Trade-off Parameters:

From the results of Fig. 2, we can infer that: (1) The MAEs and RMSEs of CASR-UPE are smaller than other algorithms when the threshold \( 0.725 \le q \le 0.925 \), but why \( q = 0.95 \) is an exception? By analyzing CASR-UPE method, we can find that after selecting some Web services according to the user dynamic preference, the invocation records of these selected services are more useful. As the threshold q rises up to 0.95, most of positive services will be excluded and the results will be in a high and abnormal value. (3) Why is that when \( q \le 0.725 \), the MAEs and RMSEs of the algorithms remain almost invariable? When the threshold q decreases, the request of QoS will decrease and many negative services will be included.
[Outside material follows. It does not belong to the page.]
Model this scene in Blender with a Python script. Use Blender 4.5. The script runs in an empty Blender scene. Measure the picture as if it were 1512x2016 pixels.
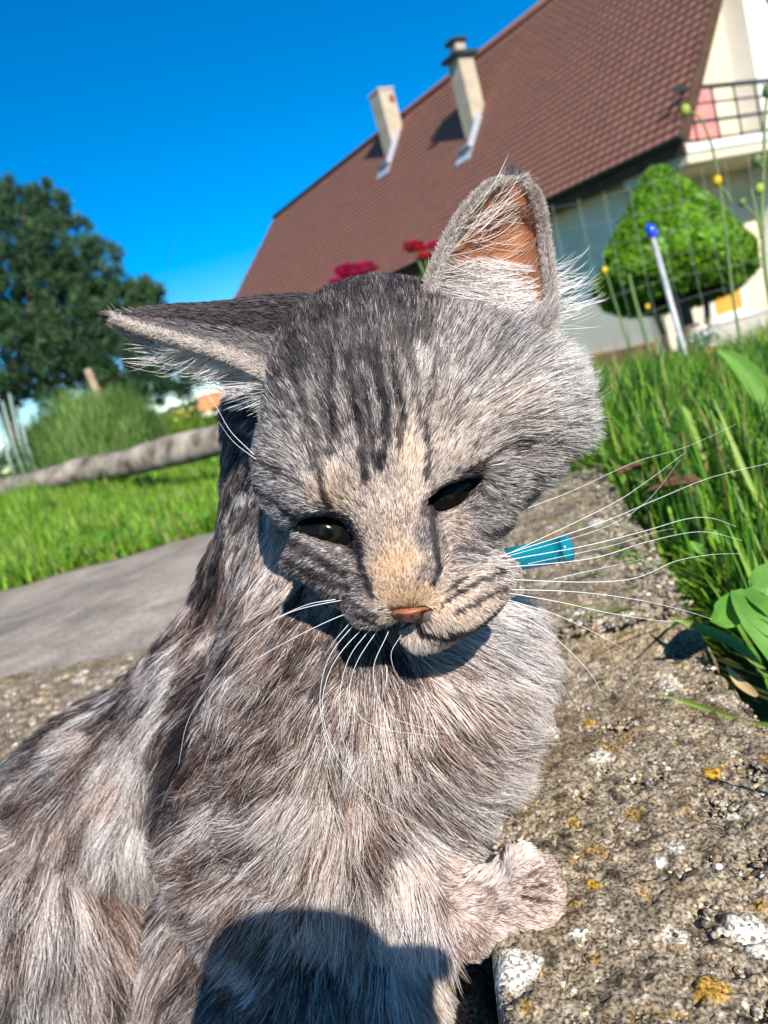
import bpy, math, random
import numpy as np
from mathutils import Vector, Matrix
from mathutils.kdtree import KDTree

rng = np.random.default_rng(7)
random.seed(7)
SC = bpy.context.scene
COL = SC.collection

# ------------------------------------------------------------------ camera
F, CX, CY = 1513.0, 756.0, 1008.0            # focal length and centre in photograph pixels
CAM_H = 0.27
_p, _r = math.radians(-10.5), math.radians(16.0)
FW = np.array([0, math.cos(_p), math.sin(_p)])
_r0 = np.array([1.0, 0, 0]); _u0 = np.cross(_r0, FW)
CR = _r0 * math.cos(_r) - _u0 * math.sin(_r)
CU = _r0 * math.sin(_r) + _u0 * math.cos(_r)
CP = np.array([0, 0, CAM_H])
cam = bpy.data.cameras.new('camera'); cam_o = bpy.data.objects.new('camera', cam); COL.objects.link(cam_o)
cam_o.matrix_world = Matrix(((CR[0], CU[0], -FW[0], CP[0]), (CR[1], CU[1], -FW[1], CP[1]),
                             (CR[2], CU[2], -FW[2], CP[2]), (0, 0, 0, 1)))
cam.sensor_fit = 'VERTICAL'; cam.sensor_height = 36.0; cam.sensor_width = 27.0
cam.lens = 36.0 * F / 2016.0
cam.clip_start = 0.01; cam.clip_end = 5000
cam.dof.use_dof = True; cam.dof.focus_distance = 0.262; cam.dof.aperture_fstop = 14.5
SC.camera = cam_o

# ------------------------------------------------------------------ sun, sky, exposure
SUN_RAY = np.array([-0.2207, 0.7722, -0.5958])          # the way the light travels
W = bpy.data.worlds.new('World'); SC.world = W; W.use_nodes = True
nt = W.node_tree; nt.nodes.clear()
sky = nt.nodes.new('ShaderNodeTexSky'); sky.sky_type = 'NISHITA'; sky.sun_disc = False
sky.sun_elevation = math.asin(-SUN_RAY[2]); sky.sun_rotation = math.atan2(-SUN_RAY[0], -SUN_RAY[1])
sky.altitude = 300; sky.air_density = 0.85; sky.dust_density = 0.0; sky.ozone_density = 3.0
hsv = nt.nodes.new('ShaderNodeHueSaturation'); hsv.inputs['Saturation'].default_value = 1.58
bg = nt.nodes.new('ShaderNodeBackground'); bg.inputs['Strength'].default_value = 0.115
ow = nt.nodes.new('ShaderNodeOutputWorld')
nt.links.new(sky.outputs[0], hsv.inputs['Color']); nt.links.new(hsv.outputs[0], bg.inputs[0]); nt.links.new(bg.outputs[0], ow.inputs[0])
sl = bpy.data.lights.new('sun', 'SUN'); sl.energy = 5.0; sl.angle = math.radians(0.53); sl.color = (1.0, 0.945, 0.85)
so = bpy.data.objects.new('sun', sl); COL.objects.link(so); so.location = (2, -6, 6)
so.rotation_euler = Vector(SUN_RAY).to_track_quat('-Z', 'Y').to_euler()
SC.view_settings.view_transform = 'Standard'; SC.view_settings.look = 'None'
SC.view_settings.exposure = 0.58; SC.view_settings.gamma = 1.0; SC.view_settings.use_curve_mapping = False
SC.cycles.max_bounces = 9; SC.cycles.diffuse_bounces = 3; SC.cycles.glossy_bounces = 5
SC.cycles.transmission_bounces = 8; SC.cycles.transparent_max_bounces = 8
SC.cycles.use_denoising = True

# ------------------------------------------------------------------ helpers
def ray(u, v):
    return FW + CR * (u - CX) / F - CU * (v - CY) / F

def P(u, v, d):
    """The point at depth d (metres along the camera axis) seen at photograph pixel u, v."""
    return CP + ray(u, v) * d

def PN(uvd):
    a = np.asarray(uvd, float)
    return CP + (FW + CR * ((a[:, 0:1] - CX) / F) - CU * ((a[:, 1:2] - CY) / F)) * a[:, 2:3]

def proj(p):
    q = np.asarray(p) - CP; z = q @ FW
    return np.stack([CX + F * (q @ CR) / z, CY - F * (q @ CU) / z, z], -1)

def onz(u, v, z):
    r = ray(u, v); return CP + r * ((z - CP[2]) / r[2])

def sstep(a, b, x):
    t = np.clip((np.asarray(x, float) - a) / (b - a), 0, 1); return t * t * (3 - 2 * t)

def _hash(i, j, k, s):
    h = (i * 374761393 + j * 668265263 + k * 2147483647 + s * 974634777) & 0xffffffff
    h = ((h ^ (h >> 13)) * 1274126177) & 0xffffffff
    h = (h ^ (h >> 16)) & 0xffffffff
    return h.astype(np.float64) / 4294967295.0

def noise3(p, s=0):
    """Value noise in 0..1 at points p (n,3)."""
    p = np.asarray(p, float); i = np.floor(p).astype(np.int64); f = p - i; f = f * f * (3 - 2 * f)
    out = 0
    for a in (0, 1):
        for b in (0, 1):
            for c in (0, 1):
                w = (f[:, 0] if a else 1 - f[:, 0]) * (f[:, 1] if b else 1 - f[:, 1]) * (f[:, 2] if c else 1 - f[:, 2])
                out = out + w * _hash(i[:, 0] + a, i[:, 1] + b, i[:, 2] + c, s)
    return out

def fbm(p, s=0, o=4):
    v = 0; a = 0.5; t = 0; p = np.asarray(p, float)
    for k in range(o):
        v = v + a * noise3(p * 2 ** k, s + k * 17); t += a; a *= 0.5
    return v / t

def unit(a):
    return a / np.maximum(np.linalg.norm(a, axis=-1, keepdims=True), 1e-9)

def new_mat(name):
    m = bpy.data.materials.new(name); m.use_nodes = True; t = m.node_tree; t.nodes.clear()
    out = t.nodes.new('ShaderNodeOutputMaterial'); return m, t, out

def mat(name, c1, c2=None, scale=8.0, rough=0.8, bump=0.0, bscale=40.0, attr=None, trans=0.0, spec=0.3, detail=6, metal=0.0, stretch=None):
    """Principled material: noise between two colours (or a colour attribute), fine bump, optional leaf translucency."""
    m, t, out = new_mat(name); N = t.nodes.new; L = t.links.new
    b = N('ShaderNodeBsdfPrincipled'); b.inputs['Roughness'].default_value = rough
    b.inputs['Specular IOR Level'].default_value = spec; b.inputs['Metallic'].default_value = metal
    tc = N('ShaderNodeTexCoord'); src = tc.outputs['Object']
    if stretch:
        mp = N('ShaderNodeMapping'); mp.inputs['Scale'].default_value = stretch; L(src, mp.inputs[0]); src = mp.outputs[0]
    no = N('ShaderNodeTexNoise'); no.inputs['Scale'].default_value = scale; no.inputs['Detail'].default_value = detail
    L(src, no.inputs['Vector'])
    if attr:
        at = N('ShaderNodeAttribute'); at.attribute_name = attr
        mx = N('ShaderNodeMix'); mx.data_type = 'RGBA'; mx.blend_type = 'MULTIPLY'; mx.inputs[0].default_value = 1.0
        rp = N('ShaderNodeValToRGB'); rp.color_ramp.elements[0].position = 0.3; rp.color_ramp.elements[1].position = 0.72
        rp.color_ramp.elements[0].color = (0.7, 0.7, 0.7, 1); rp.color_ramp.elements[1].color = (1.25, 1.25, 1.25, 1)
        L(no.outputs[0], rp.inputs[0]); L(at.outputs['Color'], mx.inputs[6]); L(rp.outputs[0], mx.inputs[7]); col = mx.outputs[2]
    else:
        rp = N('ShaderNodeValToRGB'); rp.color_ramp.elements[0].position = 0.35; rp.color_ramp.elements[1].position = 0.68
        rp.color_ramp.elements[0].color = (*c1, 1); rp.color_ramp.elements[1].color = (*(c2 or c1), 1)
        L(no.outputs[0], rp.inputs[0]); col = rp.outputs[0]
    L(col, b.inputs['Base Color'])
    if bump:
        n2 = N('ShaderNodeTexNoise'); n2.inputs['Scale'].default_value = bscale; n2.inputs['Detail'].default_value = 5
        L(src, n2.inputs['Vector'])
        bp = N('ShaderNodeBump'); bp.inputs['Strength'].default_value = bump; bp.inputs['Distance'].default_value = 0.4 / bscale
        L(n2.outputs[0], bp.inputs['Height']); L(bp.outputs[0], b.inputs['Normal'])
    if trans:
        tr = N('ShaderNodeBsdfTranslucent'); ms = N('ShaderNodeMixShader'); ms.inputs[0].default_value = trans
        L(col, tr.inputs[0]); L(b.outputs[0], ms.inputs[1]); L(tr.outputs[0], ms.inputs[2]); L(ms.outputs[0], out.inputs[0])
    else:
        L(b.outputs[0], out.inputs[0])
    return m

def tag(o, label=None, cat=None, group=None, kind=None):
    if label: o['label'] = label
    if cat: o['category'] = cat
    if group: o['group'] = group
    if kind: o['kind'] = kind
    return o

def wloc(o):
    p = np.zeros(3)
    while o is not None:
        p += np.array(o.location); o = o.parent
    return p

def empty(name, loc, label=None, cat=None, group=None, parent=None):
    o = bpy.data.objects.new(name, None); COL.objects.link(o); o.empty_display_size = 0.05
    if parent is not None: o.parent = parent; o.location = Vector(np.asarray(loc) - wloc(parent))
    else: o.location = loc
    return tag(o, label, cat, group)

def link_mesh(name, me, parent=None, loc=None):
    o = bpy.data.objects.new(name, me); COL.objects.link(o)
    if parent is not None: o.parent = parent
    if loc is not None: o.location = loc
    return o

def mesh(name, V, Fc, m, parent=None, smooth=False, col=None, base=None, cname='tint'):
    """One mesh object from world-space vertices; base = its own origin when top-level."""
    V = np.asarray(V, float)
    off = wloc(parent) if parent is not None else (np.asarray(base, float) if base is not None else np.zeros(3))
    me = bpy.data.meshes.new(name)
    if isinstance(Fc, np.ndarray):
        n, k = Fc.shape
        me.vertices.add(len(V)); me.vertices.foreach_set('co', (V - off).astype(np.float32).ravel())
        me.loops.add(n * k); me.loops.foreach_set('vertex_index', Fc.astype(np.int32).ravel())
        me.polygons.add(n); me.polygons.foreach_set('loop_start', np.arange(0, n * k, k, dtype=np.int32))
        me.update(calc_edges=True); me.validate()
    else:
        me.from_pydata((V - off).tolist(), [], [list(f) for f in Fc]); me.update()
    if smooth: me.polygons.foreach_set('use_smooth', np.ones(len(me.polygons), bool))
    if col is not None:
        a = me.color_attributes.new(cname, 'FLOAT_COLOR', 'POINT')
        c = np.ones((len(V), 4), np.float32); c[:, :3] = col; a.data.foreach_set('color', c.ravel())
    me.materials.append(m)
    o = link_mesh(name, me, parent)
    if parent is None and base is not None: o.location = Vector(off)
    return o

class MB:
    """Collects shapes into one mesh."""
    def __init__(s): s.V = []; s.F = []
    def add(s, V, Fc):
        n = len(s.V); s.V += [list(map(float, v)) for v in V]; s.F += [[i + n for i in f] for f in Fc]; return s
    def box(s, o, ax, ay, az, bev=0.0):
        """Box from corner o along three edge vectors, chamfered when bev > 0."""
        o, ax, ay, az = (np.asarray(t, float) for t in (o, ax, ay, az))
        if bev <= 0:
            V = [o + ax * i + ay * j + az * k for k in (0, 1) for j in (0, 1) for i in (0, 1)]
            return s.add(V, [(0, 2, 3, 1), (4, 5, 7, 6), (0, 1, 5, 4), (2, 6, 7, 3), (0, 4, 6, 2), (1, 3, 7, 5)])
        la, lb, lc = (np.linalg.norm(t) for t in (ax, ay, az)); V = []
        for k in (0, 1):
            for j in (0, 1):
                for i in (0, 1):
                    c = [i, j, k]; ls = [la, lb, lc]
                    for q in range(3):
                        w = [c[t] + (0 if t == q else (bev / ls[t]) * (1 if c[t] == 0 else -1)) for t in range(3)]
                        V.append(o + ax * w[0] + ay * w[1] + az * w[2])
        I = lambda i, j, k, q: (i + 2 * j + 4 * k) * 3 + q
        Fc = []
        for q in range(3):
            a, b = [(1, 2), (2, 0), (0, 1)][q]
            for side in (0, 1):
                L = []
                for (p1, p2) in ((0, 0), (1, 0), (1, 1), (0, 1)):
                    c = [0, 0, 0]; c[q] = side; c[a] = p1; c[b] = p2; L.append(I(*c, q))
                Fc.append(L if side else L[::-1])
            for p1 in (0, 1):
                for p2 in (0, 1):
                    c0 = [0, 0, 0]; c0[a] = p1; c0[b] = p2; c1 = list(c0); c1[q] = 1
                    Fc.append([I(*c0, a), I(*c1, a), I(*c1, b), I(*c0, b)])
        for k in (0, 1):
            for j in (0, 1):
                for i in (0, 1): Fc.append([I(i, j, k, 0), I(i, j, k, 1), I(i, j, k, 2)])
        return s.add(V, Fc)
    def tube(s, pts, rad, n=8, caps=True):
        pts = np.asarray(pts, float); m = len(pts); rad = np.broadcast_to(np.asarray(rad, float), (m,))
        T = np.gradient(pts, axis=0); T = unit(T)
        up = np.array([0, 0, 1.0]) if abs(T[0][2]) < 0.9 else np.array([1.0, 0, 0])
        V = []
        for i in range(m):
            a = np.cross(T[i], up); a /= np.linalg.norm(a); b = np.cross(a, T[i]); up = b
            for j in range(n):
                t = 2 * math.pi * j / n; V.append(pts[i] + rad[i] * (a * math.cos(t) + b * math.sin(t)))
        Fc = [(i * n + j, i * n + (j + 1) % n, (i + 1) * n + (j + 1) % n, (i + 1) * n + j) for i in range(m - 1) for j in range(n)]
        if caps: Fc += [tuple(range(n))[::-1], tuple(range((m - 1) * n, m * n))]
        return s.add(V, Fc)
    def ball(s, c, ax, ay, az, nu=12, nv=8):
        c, ax, ay, az = (np.asarray(t, float) for t in (c, ax, ay, az)); V = [c - az]
        for i in range(1, nv):
            ph = math.pi * i / nv - math.pi / 2
            for j in range(nu):
                t = 2 * math.pi * j / nu; V.append(c + math.cos(ph) * (ax * math.cos(t) + ay * math.sin(t)) + az * math.sin(ph))
        V.append(c + az); Fc = []
        for j in range(nu): Fc.append((0, 1 + (j + 1) % nu, 1 + j))
        for i in range(nv - 2):
            for j in range(nu): Fc.append((1 + i * nu + j, 1 + i * nu + (j + 1) % nu, 1 + (i + 1) * nu + (j + 1) % nu, 1 + (i + 1) * nu + j))
        e = len(V) - 1
        for j in range(nu): Fc.append((e, 1 + (nv - 2) * nu + j, 1 + (nv - 2) * nu + (j + 1) % nu))
        return s.add(V, Fc)
    def build(s, name, m, parent=None, smooth=False, base=None):
        return mesh(name, np.array(s.V), s.F, m, parent, smooth, base=base)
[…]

When q is low enough, all Web services will be included, thus the MAEs and RMSEs remain invariable. (4) We could conclude that the threshold q for the calculated probability is highly relevant to the result. If q is too low, many negative Web services will be included, while if q is too high, many positive Web services will be excluded.

Figure 3 shows the influence of different ratios on the MAEs and RMSEs results. When the ratio of training dataset and test dataset arises, more data is used to train the algorithm and few data is used to test the results. Thus, the accuracy will be better. However, why does CASR-UPE perform worse than CASR-UP in the ratio of 8:7, 9:6 and 10:5 adopting RMSE as the evaluation metrics? The possible reason may come from the randomly changed training dataset when the ratio of training data: test data decreases.
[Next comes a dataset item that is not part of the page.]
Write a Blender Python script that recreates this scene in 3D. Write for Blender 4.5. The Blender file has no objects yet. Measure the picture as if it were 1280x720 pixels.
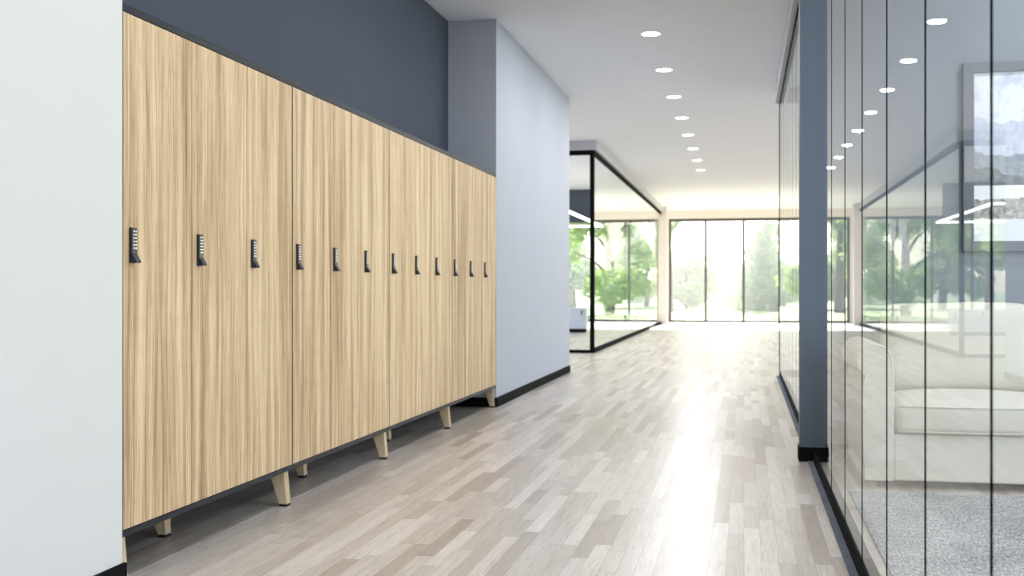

Impact of User Preference Expansion.

Comparing with other algorithms not considering user preference expansion, we got the results of the impact of user preference expansion on recommendation accuracy. The results shown in the Figs. 2 and 3 collectively demonstrate that: (1) the combination of the influence of user location update on user preference get a better recommendation; and (2) the updated location similarity mining could also further improve the accuracy of recommendation.

6 Conclusion

In this paper, we propose the CASR-UPE algorithm, for modeling the influence of user location update on user preference and performing updated location similarity mining. Finally, the experiments results show that CASR-UPE algorithm improves predictive accuracy and outperforms the compared methods.

Despite the significant progress of user preference expansion in context-aware Web services recommendation, there still remain numerous avenues to explore. Our future works include: (1) incorporate novel context properties, such as social context (interpersonal interest similarity, interpersonal influence among social network, etc.) to improve more personalized recommendation; and (2) focus on the correlations between context properties, such as temporal-spatial correlations to improve the accuracy of QoS prediction.